All sorts of things about Churchill are simply ignored. Gallipoli. The miners. The Suffragettes. The refusal to bomb the railway lines to Auschwitz. His dishonest and self-serving memoirs. The truth about the catastrophic humiliation at Dunkirk. The other one, at Singapore, which as much as anything else has been an inspiration to the vociferous anti-monarchist minority in Australia ever since: “Why should we bother with them after that?” The
Lancastria. The men left behind in France. Both the fact and the sheer scale of his 1945 defeat while the War in the Far East was still going on, when Labour won half of his newly divided seat, and an Independent did very well in the other half after Labour and the Liberals had disgracefully refused to field candidates against him.
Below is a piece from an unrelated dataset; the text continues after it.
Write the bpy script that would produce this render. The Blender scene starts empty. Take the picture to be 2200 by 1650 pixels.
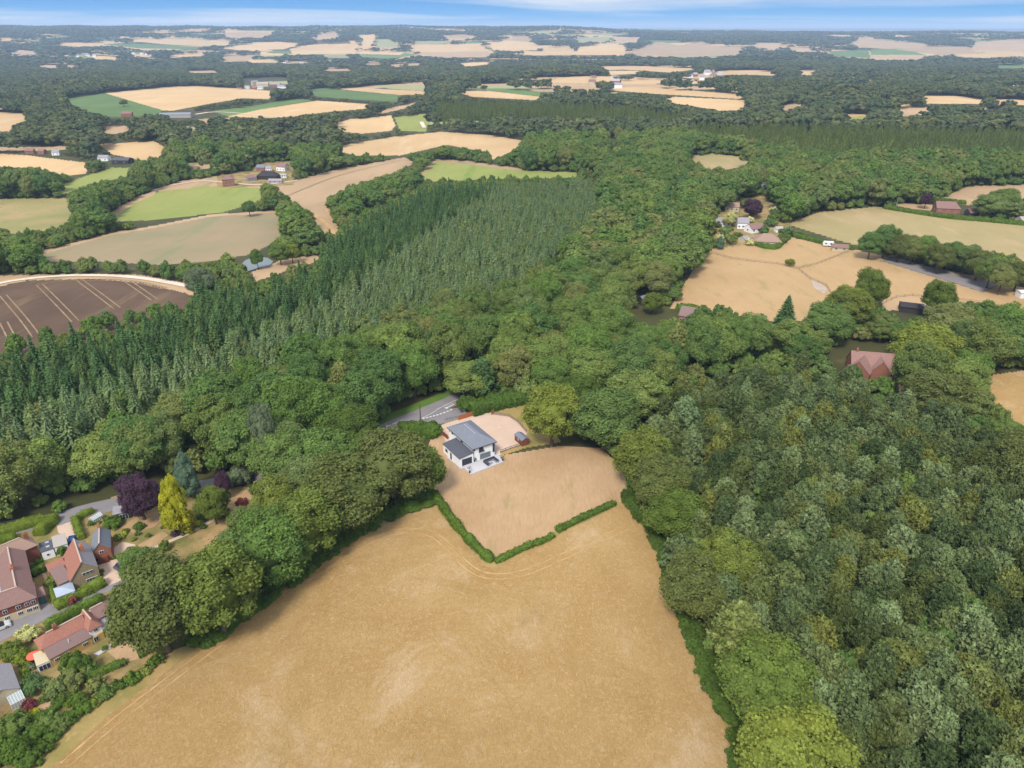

His deselection by his local Conservative Association just before he died. And not least, his carve-up of Eastern Europe with Stalin, so very reminiscent of the Molotov-Ribbentrop Pact.
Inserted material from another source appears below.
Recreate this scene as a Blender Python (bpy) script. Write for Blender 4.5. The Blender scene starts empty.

But the electorate was under no illusions while he was still alive. His image was booed and hissed when it appeared on newsreels. He led the Conservative Party into three General Elections, he lost the first two of them – the first, I say again, while the War was still going on – and he only returned to office on the third occasion with the support of the National Liberals, having lost the popular vote. In the course of that Parliament, he had to be removed by his own party. It went on to win comfortably the subsequent General Election, just as it was to do in 1992 after it had removed Thatcher.
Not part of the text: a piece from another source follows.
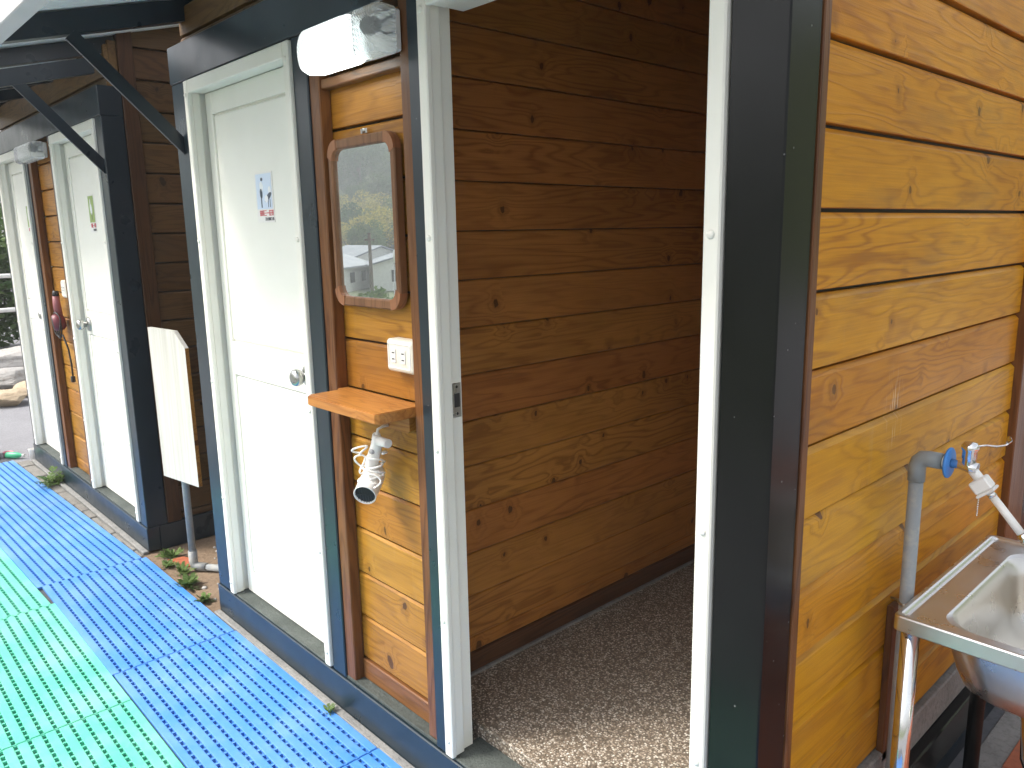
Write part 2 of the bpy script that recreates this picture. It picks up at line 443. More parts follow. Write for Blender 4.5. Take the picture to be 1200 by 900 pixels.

And we have not forgotten the truth about him in the old mining areas. Nor have they in the places that he signed away to Stalin, including the country for whose freedom the War was fought, making it a failure in its own terms. We condemn genocidal terrorism against Slavs and Balts no less than genocidal terrorism against Arabs, or the blowing up of British Jews going about their business as civil servants, or the photographed hanging of teenage British conscripts with barbed wire.